Forging New Connections

Forging New Connections

Jewelry + Metalsmithing major Anthony Anderson 18 JM discovered his talent for the medium by happy accident during his first year at RISD.

When verbal communication eluded him as a young child, Anthony Anderson 18 JM focused on making art instead. “When I was four I used to fill little Monopoly houses with different colored crayon shavings and press them against a space heater to make my own crayon colors,” he says. “Art was something I could control, [so] my lack of control in other areas made me want to hone my artistic side.”

Today Anderson is thriving as a Jewelry + Metalsmithing major, learning new ways to use art to champion social justice. “RISD has instilled in me the belief that you can say things with artwork that matter,” says the junior, who came to the US from the Philippines as a baby and grew up in southern Rhode Island with his adoptive parents.

“RISD has instilled in me the belief that you can say things with artwork that matter.”
Anthony Anderson 18 JM

Beaming at how much their son loved drawing—and how seriously he took it—Anderson’s parents arranged for him to take painting lessons with Solace Loven, a local artist who taught him that “art could be something I do for the rest of my life.” For years, her studio provided the perfect place for exploring his creative talents and passions, which he continued to do in high school at Providence’s LaSalle Academy.

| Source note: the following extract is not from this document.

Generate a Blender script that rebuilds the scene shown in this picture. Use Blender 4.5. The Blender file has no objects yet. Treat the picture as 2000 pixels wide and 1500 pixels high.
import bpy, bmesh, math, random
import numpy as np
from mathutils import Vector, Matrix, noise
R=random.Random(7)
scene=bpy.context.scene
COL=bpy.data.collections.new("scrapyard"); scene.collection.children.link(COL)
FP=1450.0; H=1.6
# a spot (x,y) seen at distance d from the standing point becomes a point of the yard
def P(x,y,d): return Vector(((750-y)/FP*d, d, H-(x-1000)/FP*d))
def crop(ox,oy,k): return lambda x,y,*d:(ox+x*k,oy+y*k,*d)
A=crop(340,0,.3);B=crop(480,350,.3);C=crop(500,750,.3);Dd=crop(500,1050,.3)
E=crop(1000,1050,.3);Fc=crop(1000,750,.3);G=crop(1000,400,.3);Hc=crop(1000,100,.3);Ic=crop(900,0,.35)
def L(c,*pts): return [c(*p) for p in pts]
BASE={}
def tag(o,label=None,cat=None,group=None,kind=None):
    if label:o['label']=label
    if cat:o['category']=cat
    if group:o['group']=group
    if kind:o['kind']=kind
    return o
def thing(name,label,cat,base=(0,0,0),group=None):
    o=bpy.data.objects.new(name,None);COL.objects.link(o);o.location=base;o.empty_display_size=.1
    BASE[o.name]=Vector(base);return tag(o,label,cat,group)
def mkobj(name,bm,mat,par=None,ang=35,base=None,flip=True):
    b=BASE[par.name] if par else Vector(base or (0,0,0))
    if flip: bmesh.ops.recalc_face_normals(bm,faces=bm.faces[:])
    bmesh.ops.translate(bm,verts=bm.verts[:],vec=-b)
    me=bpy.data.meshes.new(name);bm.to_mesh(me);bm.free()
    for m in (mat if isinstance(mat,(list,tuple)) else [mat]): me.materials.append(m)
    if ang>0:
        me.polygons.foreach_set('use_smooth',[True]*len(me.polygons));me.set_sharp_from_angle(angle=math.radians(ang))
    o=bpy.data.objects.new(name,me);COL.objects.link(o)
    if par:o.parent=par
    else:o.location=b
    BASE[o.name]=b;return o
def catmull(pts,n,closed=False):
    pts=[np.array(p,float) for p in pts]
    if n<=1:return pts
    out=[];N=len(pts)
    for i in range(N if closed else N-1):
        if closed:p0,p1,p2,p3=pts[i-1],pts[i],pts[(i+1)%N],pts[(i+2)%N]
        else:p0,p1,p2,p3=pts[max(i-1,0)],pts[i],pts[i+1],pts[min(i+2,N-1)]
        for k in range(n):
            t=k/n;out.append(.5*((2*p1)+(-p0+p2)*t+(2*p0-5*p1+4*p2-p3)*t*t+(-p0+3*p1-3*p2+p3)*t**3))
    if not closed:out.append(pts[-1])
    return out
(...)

Anderson also took CE classes for young artists at RISD, learning from teachers who “spoke about art the same way my science teachers spoke about chemical reactions. I had never experienced that before.” The passion made him fantasize about studying at RISD after high school, which his parents fully encouraged despite the cost. “They told me, ‘If you get in, we’ll make it happen.’ And they did.”

Making an impact
Despite the art classes while growing up, Anderson realized during Foundation year that he hadn’t been “used to being taken seriously [as an artist] to the point where people will say bad things about your work.” Now, he fully understands the importance of critique to his creative growth. “What Foundation year does is knock down all the walls in your mind that you have set up to defend yourself against criticism. And by the time it’s over you’re able to just go for it.”

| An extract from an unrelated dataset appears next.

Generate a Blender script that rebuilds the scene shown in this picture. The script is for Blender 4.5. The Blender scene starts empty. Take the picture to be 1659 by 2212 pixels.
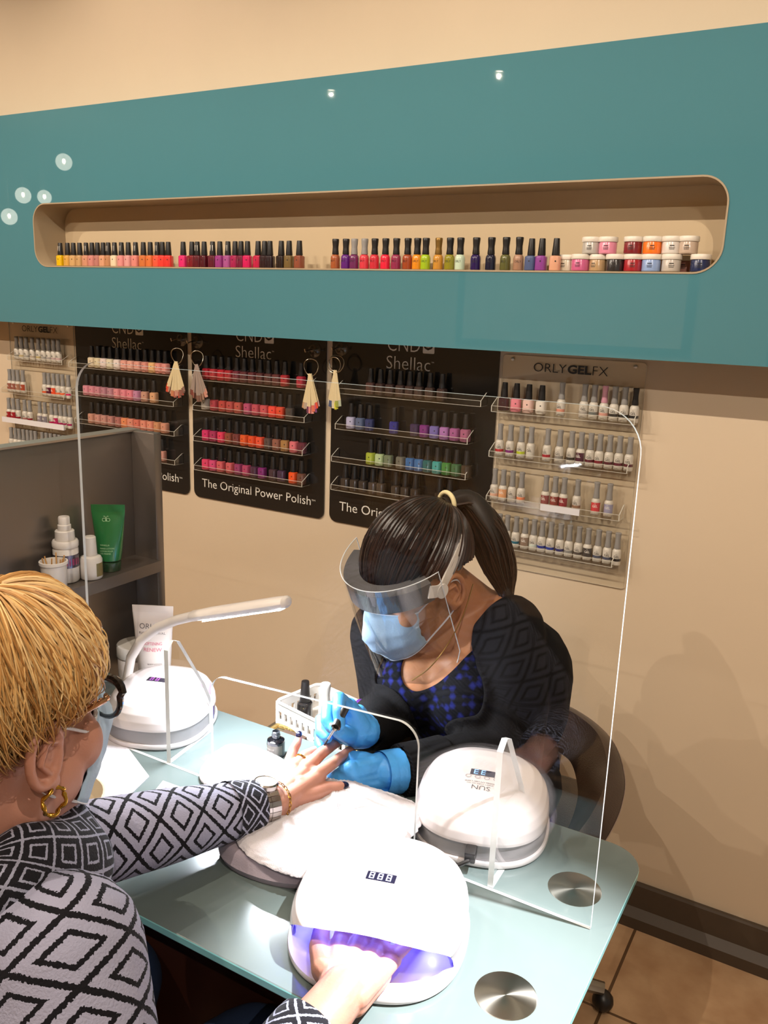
import bpy, bmesh, math, random
from mathutils import Vector, Matrix, Quaternion
random.seed(7)
C = bpy.context.scene.collection
SC = bpy.context.scene
PI = math.pi
V = Vector

# ------------------------------------------------------------------ camera
F_PX, YAW, PITCH, ROLL = 1834.8, -0.519207, 0.236468, 0.0348952
CAM = V((0, -1.96, 1.5))
def cam_axes():
    cy, sy, cp, sp = math.cos(YAW), math.sin(YAW), math.cos(PITCH), math.sin(PITCH)
    f = V((sy*cp, cy*cp, -sp)); r = V((cy, -sy, 0)); u = r.cross(f)
    cr, sr = math.cos(ROLL), math.sin(ROLL)
    return cr*r + sr*u, -sr*r + cr*u, f
RX, UX, FX = cam_axes()
cd = bpy.data.cameras.new('camera'); cam = bpy.data.objects.new('camera', cd); C.objects.link(cam)
cd.sensor_fit = 'VERTICAL'; cd.sensor_height = 36; cd.lens = F_PX/2212*36
cd.clip_start = 0.02
cam.matrix_world = Matrix(((RX.x, UX.x, -FX.x, CAM.x), (RX.y, UX.y, -FX.y, CAM.y), (RX.z, UX.z, -FX.z, CAM.z), (0, 0, 0, 1)))
SC.camera = cam
def ray(px, py): return FX + RX*((px-829.5)/F_PX) - UX*((py-1106)/F_PX)
def atY(px, py, y): d = ray(px, py); return CAM + d*((y-CAM.y)/d.y)     # where a sight line meets the plane Y = y
def atZ(px, py, z): d = ray(px, py); return CAM + d*((z-CAM.z)/d.z)
def atX(px, py, x): d = ray(px, py); return CAM + d*((x-CAM.x)/d.x)
def atD(px, py, D): return CAM + ray(px, py)*D

# ------------------------------------------------------------------ exposure, world, lights
SC.view_settings.view_transform = 'Standard'; SC.view_settings.look = 'None'
SC.view_settings.exposure = 0.0; SC.view_settings.gamma = 1.0
w = bpy.data.worlds.new('world'); SC.world = w; w.use_nodes = True
bg = w.node_tree.nodes['Background']; bg.inputs[0].default_value = (1.0, 0.90, 0.78, 1); bg.inputs[1].default_value = 0.29
try:
    SC.cycles.max_bounces = 10; SC.cycles.transparent_max_bounces = 24; SC.cycles.diffuse_bounces = 3
    SC.cycles.glossy_bounces = 4; SC.cycles.transmission_bounces = 4
    SC.cycles.caustics_reflective = False; SC.cycles.caustics_refractive = False
    SC.cycles.sample_clamp_indirect = 6
except Exception: pass
WARM = (1.0, 0.87, 0.72)
COOL = (0.86, 0.92, 1.0)
SPOT_W = 1150
CEILING_W = 52
def spot(name, loc, watts, ang=120, blend=0.9, col=WARM, r=0.006, target=None):
    l = bpy.data.lights.new(name, 'SPOT'); l.energy = watts; l.color = col; l.spot_size = math.radians(ang); l.spot_blend = blend; l.shadow_soft_size = r
    o = bpy.data.objects.new(name, l); C.objects.link(o); o.location = loc
    if target is not None:
        o.rotation_euler = (V(target)-V(loc)).to_track_quat('-Z', 'Y').to_euler()
    return o
CEIL = 2.72
LAMPS = [(-1.95, -2.8), (-3.0, -2.8), (0.9, -2.8), (0.2, -1.75), (-1.95, -1.75), (-3.0, -1.75), (-0.9, -1.75), (-3.0, -0.42), (-1.95, -0.42), (-0.9, -0.42), (0.15, -0.42)]

# ------------------------------------------------------------------ materials
def lin(c):
    c = c/255.0
    return c/12.92 if c <= 0.04045 else ((c+0.055)/1.055)**2.4
def rgb(h):
    if isinstance(h, str): h = (int(h[0:2], 16), int(h[2:4], 16), int(h[4:6], 16))
    return tuple(lin(x) for x in h)
def mat(name, col, rough=0.5, metal=0.0, spec=0.5, noise=0.0, nscale=40, bump=0.0, bscale=200, coat=0.0, emit=None, estr=0.0, sheen=0.0, trans=0.0, sss=0.0):
    m = bpy.data.materials.new(name); m.use_nodes = True; nt = m.node_tree; b = nt.nodes['Principled BSDF']
    c = rgb(col) if (isinstance(col, str)) else col
    b.inputs['Base Color'].default_value = (*c, 1); b.inputs['Roughness'].default_value = rough; b.inputs['Metallic'].default_value = metal
    b.inputs['Specular IOR Level'].default_value = spec; b.inputs['Coat Weight'].default_value = coat
    if sheen: b.inputs['Sheen Weight'].default_value = sheen
    if trans: b.inputs['Transmission Weight'].default_value = trans
    if sss:
        b.inputs['Subsurface Weight'].default_value = sss; b.inputs['Subsurface Radius'].default_value = (0.01, 0.004, 0.002); b.inputs['Subsurface Scale'].default_value = 0.6
    if emit is not None: b.inputs['Emission Color'].default_value = (*emit, 1); b.inputs['Emission Strength'].default_value = estr
    if noise or bump:
        tc = nt.nodes.new('ShaderNodeTexCoord')
    if noise:
        n = nt.nodes.new('ShaderNodeTexNoise'); n.inputs['Scale'].default_value = nscale; n.inputs['Detail'].default_value = 4
        nt.links.new(tc.outputs['Object'], n.inputs['Vector'])
        mx = nt.nodes.new('ShaderNodeMix'); mx.data_type = 'RGBA'
        mx.inputs[6].default_value = (*[x*(1-noise) for x in c], 1); mx.inputs[7].default_value = (*[min(1, x*(1+noise)) for x in c], 1)
        nt.links.new(n.outputs['Fac'], mx.inputs[0]); nt.links.new(mx.outputs[2], b.inputs['Base Color'])
    if bump:
        n2 = nt.nodes.new('ShaderNodeTexNoise'); n2.inputs['Scale'].default_value = bscale; n2.inputs['Detail'].default_value = 3
        nt.links.new(tc.outputs['Object'], n2.inputs['Vector'])
        bp = nt.nodes.new('ShaderNodeBump'); bp.inputs['Strength'].default_value = bump; bp.inputs['Distance'].default_value = 0.002
        nt.links.new(n2.outputs['Fac'], bp.inputs['Height']); nt.links.new(bp.outputs['Normal'], b.inputs['Normal'])
    return m
def obj_color_mat(name, rough=0.25, coat=0.5, noise=0.0):
    m = mat(name, 'ffffff', rough, coat=coat); nt = m.node_tree
    oi = nt.nodes.new('ShaderNodeObjectInfo')
    nt.links.new(oi.outputs['Color'], nt.nodes['Principled BSDF'].inputs['Base Color'])
    return m
def clear(name, tint=(0.97, 0.98, 0.98), f0=0.04, rough=0.02, maxf=1.0, gloss=(1, 1, 1)):
    m = bpy.data.materials.new(name); m.use_nodes = True; nt = m.node_tree; N = nt.nodes; N.clear(); L = nt.links
    out = N.new('ShaderNodeOutputMaterial'); t = N.new('ShaderNodeBsdfTransparent'); g = N.new('ShaderNodeBsdfGlossy'); mx = N.new('ShaderNodeMixShader')
    t.inputs[0].default_value = (*tint, 1); g.inputs['Roughness'].default_value = rough; g.inputs['Color'].default_value = (*gloss, 1)
    lw = N.new('ShaderNodeLayerWeight'); lw.inputs[0].default_value = 0.5
    p = N.new('ShaderNodeMath'); p.operation = 'POWER'; p.inputs[1].default_value = 5; L.new(lw.outputs['Facing'], p.inputs[0])
    a = N.new('ShaderNodeMath'); a.operation = 'MULTIPLY_ADD'; a.inputs[1].default_value = maxf-f0; a.inputs[2].default_value = f0; L.new(p.outputs[0], a.inputs[0])
    L.new(a.outputs[0], mx.inputs[0]); L.new(t.outputs[0], mx.inputs[1]); L.new(g.outputs[0], mx.inputs[2]); L.new(mx.outputs[0], out.inputs[0])
    return m
def glow(name, col, s):
    m = bpy.data.materials.new(name); m.use_nodes = True; nt = m.node_tree; nt.nodes.clear()
    o = nt.nodes.new('ShaderNodeOutputMaterial'); e = nt.nodes.new('ShaderNodeEmission'); e.inputs[0].default_value = (*col, 1); e.inputs[1].default_value = s
    nt.links.new(e.outputs[0], o.inputs[0]); return m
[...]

“Foundation year knocks down all the walls in your mind that you have set up to defend yourself against criticism. And by the time it's over you're able to just go for it.”

Discovering the Jewelry + Metalsmithing department just before needing to declare a major proved to be a happy accident. During Wintersession, Anderson planned to take an architecture course, but a registration error pointed him toward Intro to Jewelry instead—and by the end of the very first class, he was hooked. Now in his second year in the major, he has a new way to connect with his father, a metallurgist. “I call him in the middle of the night to ask him about working with specific metals. And watching him light up as he sees what I do [with metal in] an art context has been so great.”

Taking full advantage of the department’s expert faculty and drawing inspiration from the close-knit group of J+M majors, Anderson is growing ever more confident in his abilities—and with good reason. Last fall, for instance, an American Horror Story-inspired ring that he made and shared on Instagram caught the attention of a jeweler at Saks Fifth Avenue. Soon after, he got a call from Saks asking how they should measure Lady Gaga’s finger for the custom ring, which was ultimately presented to her at Super Bowl 50.

This year, in the wake of the tragic shooting in an Orlando nightclub in June, Anderson has also returned to the anti-bullying work he began in high school in response to being bullied as a teenager, which proved to be “the hot water that steeped the tea bag of my artistic endeavors….” Today, the social justice advocate is a sponsored speaker with the Matthew Shepard Foundation.

“RISD has instilled in me the belief that just because I’m making pretty things doesn’t mean that they are not also important things,” says Anderson, who is excited to delve deeper into his art making this year. “You spend more time learning than you do finishing [projects] in this major,” which perfectly aligns with his preference for process-based learning. “I wouldn’t want to do anything else.”